South Carolina's governor demands removal of the Confederate flag from statehouse after Charleston killings

Amid shouts of 'Thank you, governor!' South Carolina Gov. Nikki Haley said Monday that it was time for her state to remove a Confederate battle flag that flies high above the state capitol's grounds.

And if her state's legislature fails to act, she said, she will call them back for a special legislative session to force the issue.
'For many people in our state, the flag stands for traditions that are noble,' Haley said in a nod to the deep south's history.

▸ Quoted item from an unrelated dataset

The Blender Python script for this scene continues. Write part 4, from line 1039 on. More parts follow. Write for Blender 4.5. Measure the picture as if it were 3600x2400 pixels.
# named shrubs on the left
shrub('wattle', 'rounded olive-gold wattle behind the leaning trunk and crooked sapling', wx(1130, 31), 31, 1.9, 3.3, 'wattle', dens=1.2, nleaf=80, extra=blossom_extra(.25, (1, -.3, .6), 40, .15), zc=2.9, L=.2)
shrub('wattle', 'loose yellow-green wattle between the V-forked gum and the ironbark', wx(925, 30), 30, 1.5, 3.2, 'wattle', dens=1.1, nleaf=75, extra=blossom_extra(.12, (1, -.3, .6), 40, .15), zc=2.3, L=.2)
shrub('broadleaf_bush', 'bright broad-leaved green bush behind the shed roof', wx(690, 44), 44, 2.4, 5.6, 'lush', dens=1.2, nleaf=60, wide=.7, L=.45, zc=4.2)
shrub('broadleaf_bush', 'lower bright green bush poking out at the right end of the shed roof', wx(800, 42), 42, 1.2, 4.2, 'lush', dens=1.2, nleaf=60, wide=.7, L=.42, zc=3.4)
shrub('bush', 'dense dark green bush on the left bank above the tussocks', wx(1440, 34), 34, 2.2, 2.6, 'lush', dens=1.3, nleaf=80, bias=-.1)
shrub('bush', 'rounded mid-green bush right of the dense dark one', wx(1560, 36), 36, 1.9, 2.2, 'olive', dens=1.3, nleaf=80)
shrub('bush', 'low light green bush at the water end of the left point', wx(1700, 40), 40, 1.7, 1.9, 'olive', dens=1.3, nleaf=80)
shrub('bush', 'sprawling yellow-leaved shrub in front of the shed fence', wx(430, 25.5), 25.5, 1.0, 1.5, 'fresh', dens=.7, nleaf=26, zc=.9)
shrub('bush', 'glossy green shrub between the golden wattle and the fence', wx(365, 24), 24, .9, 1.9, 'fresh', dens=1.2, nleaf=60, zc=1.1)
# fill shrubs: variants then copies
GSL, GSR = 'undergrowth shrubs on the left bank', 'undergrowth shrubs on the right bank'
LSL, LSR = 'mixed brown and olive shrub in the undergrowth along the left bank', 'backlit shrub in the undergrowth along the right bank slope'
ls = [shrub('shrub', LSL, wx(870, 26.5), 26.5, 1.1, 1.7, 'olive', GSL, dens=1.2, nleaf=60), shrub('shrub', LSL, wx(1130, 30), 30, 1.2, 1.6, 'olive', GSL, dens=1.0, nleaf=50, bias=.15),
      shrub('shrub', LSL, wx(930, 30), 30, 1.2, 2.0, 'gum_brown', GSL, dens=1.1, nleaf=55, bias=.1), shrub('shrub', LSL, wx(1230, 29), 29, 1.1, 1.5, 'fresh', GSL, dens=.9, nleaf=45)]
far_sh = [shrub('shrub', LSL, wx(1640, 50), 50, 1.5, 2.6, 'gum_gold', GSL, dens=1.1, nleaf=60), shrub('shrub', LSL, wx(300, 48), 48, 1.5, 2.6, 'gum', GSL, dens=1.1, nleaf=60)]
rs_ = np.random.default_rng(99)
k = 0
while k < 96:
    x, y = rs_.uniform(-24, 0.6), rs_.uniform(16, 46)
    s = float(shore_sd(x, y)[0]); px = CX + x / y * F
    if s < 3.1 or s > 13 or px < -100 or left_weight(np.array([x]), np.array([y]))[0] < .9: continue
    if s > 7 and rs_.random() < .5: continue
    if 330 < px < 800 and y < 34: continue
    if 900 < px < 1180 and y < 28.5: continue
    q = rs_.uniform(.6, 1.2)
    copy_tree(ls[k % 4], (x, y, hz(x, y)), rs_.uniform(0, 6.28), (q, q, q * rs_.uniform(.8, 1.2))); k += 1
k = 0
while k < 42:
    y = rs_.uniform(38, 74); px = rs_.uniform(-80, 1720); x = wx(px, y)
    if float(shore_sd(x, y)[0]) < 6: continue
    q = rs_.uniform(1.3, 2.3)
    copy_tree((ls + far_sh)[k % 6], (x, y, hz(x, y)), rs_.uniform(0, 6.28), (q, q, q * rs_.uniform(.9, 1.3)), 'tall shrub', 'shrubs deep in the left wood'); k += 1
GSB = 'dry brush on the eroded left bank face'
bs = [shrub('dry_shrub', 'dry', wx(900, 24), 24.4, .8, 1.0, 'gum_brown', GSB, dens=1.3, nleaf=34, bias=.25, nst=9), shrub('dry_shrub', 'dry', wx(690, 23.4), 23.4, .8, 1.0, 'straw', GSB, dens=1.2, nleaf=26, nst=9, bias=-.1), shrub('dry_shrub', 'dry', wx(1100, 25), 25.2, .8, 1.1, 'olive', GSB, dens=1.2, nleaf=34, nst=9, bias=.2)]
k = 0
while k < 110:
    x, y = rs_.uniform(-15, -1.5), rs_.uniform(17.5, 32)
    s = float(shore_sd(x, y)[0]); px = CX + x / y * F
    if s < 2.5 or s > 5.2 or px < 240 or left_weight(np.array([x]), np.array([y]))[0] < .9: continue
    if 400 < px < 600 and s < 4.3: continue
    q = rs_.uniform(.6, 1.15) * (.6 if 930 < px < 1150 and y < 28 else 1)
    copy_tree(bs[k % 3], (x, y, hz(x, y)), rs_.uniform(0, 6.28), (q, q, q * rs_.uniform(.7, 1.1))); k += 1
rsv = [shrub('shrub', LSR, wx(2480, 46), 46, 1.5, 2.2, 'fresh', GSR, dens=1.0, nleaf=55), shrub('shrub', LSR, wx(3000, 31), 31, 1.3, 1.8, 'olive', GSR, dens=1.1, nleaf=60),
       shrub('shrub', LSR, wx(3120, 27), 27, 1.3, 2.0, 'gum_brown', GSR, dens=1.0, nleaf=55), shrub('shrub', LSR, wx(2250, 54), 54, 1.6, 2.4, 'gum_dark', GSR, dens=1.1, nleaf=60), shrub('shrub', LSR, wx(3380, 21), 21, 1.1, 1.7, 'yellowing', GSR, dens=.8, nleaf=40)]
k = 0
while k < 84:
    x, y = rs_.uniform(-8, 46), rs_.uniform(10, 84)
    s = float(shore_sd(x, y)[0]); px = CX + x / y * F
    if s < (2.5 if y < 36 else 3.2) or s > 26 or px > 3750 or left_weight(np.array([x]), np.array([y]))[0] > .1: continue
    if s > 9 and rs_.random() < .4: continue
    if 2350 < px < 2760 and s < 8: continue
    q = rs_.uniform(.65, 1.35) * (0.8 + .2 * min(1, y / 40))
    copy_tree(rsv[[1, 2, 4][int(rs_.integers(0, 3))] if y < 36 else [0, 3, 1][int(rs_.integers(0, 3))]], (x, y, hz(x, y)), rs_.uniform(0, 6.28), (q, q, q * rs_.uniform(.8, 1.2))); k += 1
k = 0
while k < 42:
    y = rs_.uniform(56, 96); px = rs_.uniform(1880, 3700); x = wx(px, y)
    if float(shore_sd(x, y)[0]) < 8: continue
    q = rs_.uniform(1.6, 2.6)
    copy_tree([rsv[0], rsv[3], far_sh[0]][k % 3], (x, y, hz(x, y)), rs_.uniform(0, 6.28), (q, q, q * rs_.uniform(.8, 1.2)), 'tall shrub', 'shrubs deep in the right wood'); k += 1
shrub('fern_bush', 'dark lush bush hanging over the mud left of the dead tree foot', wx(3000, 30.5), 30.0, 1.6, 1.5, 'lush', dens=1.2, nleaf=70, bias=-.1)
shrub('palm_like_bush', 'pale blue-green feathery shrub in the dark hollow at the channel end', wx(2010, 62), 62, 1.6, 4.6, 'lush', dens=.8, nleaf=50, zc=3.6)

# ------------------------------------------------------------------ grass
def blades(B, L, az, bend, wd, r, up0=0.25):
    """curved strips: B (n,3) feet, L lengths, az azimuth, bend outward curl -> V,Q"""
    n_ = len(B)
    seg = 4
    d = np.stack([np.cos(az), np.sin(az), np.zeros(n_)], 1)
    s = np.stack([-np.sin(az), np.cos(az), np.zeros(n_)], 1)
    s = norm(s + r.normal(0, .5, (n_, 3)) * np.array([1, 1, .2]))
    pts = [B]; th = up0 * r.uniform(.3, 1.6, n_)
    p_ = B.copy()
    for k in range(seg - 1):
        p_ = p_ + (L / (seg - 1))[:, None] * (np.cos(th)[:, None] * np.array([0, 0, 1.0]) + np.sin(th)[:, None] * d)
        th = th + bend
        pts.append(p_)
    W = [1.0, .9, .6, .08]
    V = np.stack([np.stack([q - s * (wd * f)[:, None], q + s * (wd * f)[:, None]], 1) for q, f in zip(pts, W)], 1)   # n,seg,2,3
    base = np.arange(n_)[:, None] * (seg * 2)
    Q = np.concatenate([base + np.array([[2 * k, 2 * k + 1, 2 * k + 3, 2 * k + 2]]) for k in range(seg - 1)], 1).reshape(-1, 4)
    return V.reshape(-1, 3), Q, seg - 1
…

'At the same time for many others in South Carolina, the flag is a deeply offensive symbol of a brutally oppressive past. We do not need to declare a winner and a loser here.'

'It's time to move the flag from the Capitol grounds,' she said. 'This is a moment in which we can say that the flag, while an integral part of our past, does not represent the future of our great state.'
Haley maintained that South Carolinians could determine whether to keep the stars-and-bars emblem alive in their personal lives, 'but the statehouse is different.'

South Carolina had already seen the Confederate flag, which many African-Americans see as a vestige of southern states' centuries-long support for institutionalized slavery, removed from the dome of the capitol itself in 2000.

Since then it has flown in front of the building, above a memorial honoring veterans of the U.S. Civil War. Many southerners still see the flag as a symbol of their heritage and deny the significance of its racial overtones.

Haley was joined Monday by Republican Sen. Tim Scott, the U.S. Senate's only African-American GOP member – New Jersey Sen. Cory Booker is the lone black Demcorat.

Scott was the first black southerner elected to the Senate since the 1880s.

Also at the press conference supporting Haley was Sen. Lindsey Graham, who is running for president.

Republican National Committee chairman Reince Priebus stood alongside them.
'Now is the time to do what is right, and I support the call by Governor Haley and South Carolina leaders to remove the Confederate battle flag from state house grounds,' Priebus said in a statement.

'This flag has become too divisive and too hurtful for too many of our fellow Americans.'
The flag became a political hot potato after a white gunman shot dead nine worshipers in an historic African Methodist Epispocal church, sending residents of Charleston into a tailspin and bringing protesters out of the woodwork to burn Confederate flags in protest.

On the morning after the mass-shooting, the Confederate flag remained aloft while other state flags were ordered lowered to half-staff as a sign of mourning.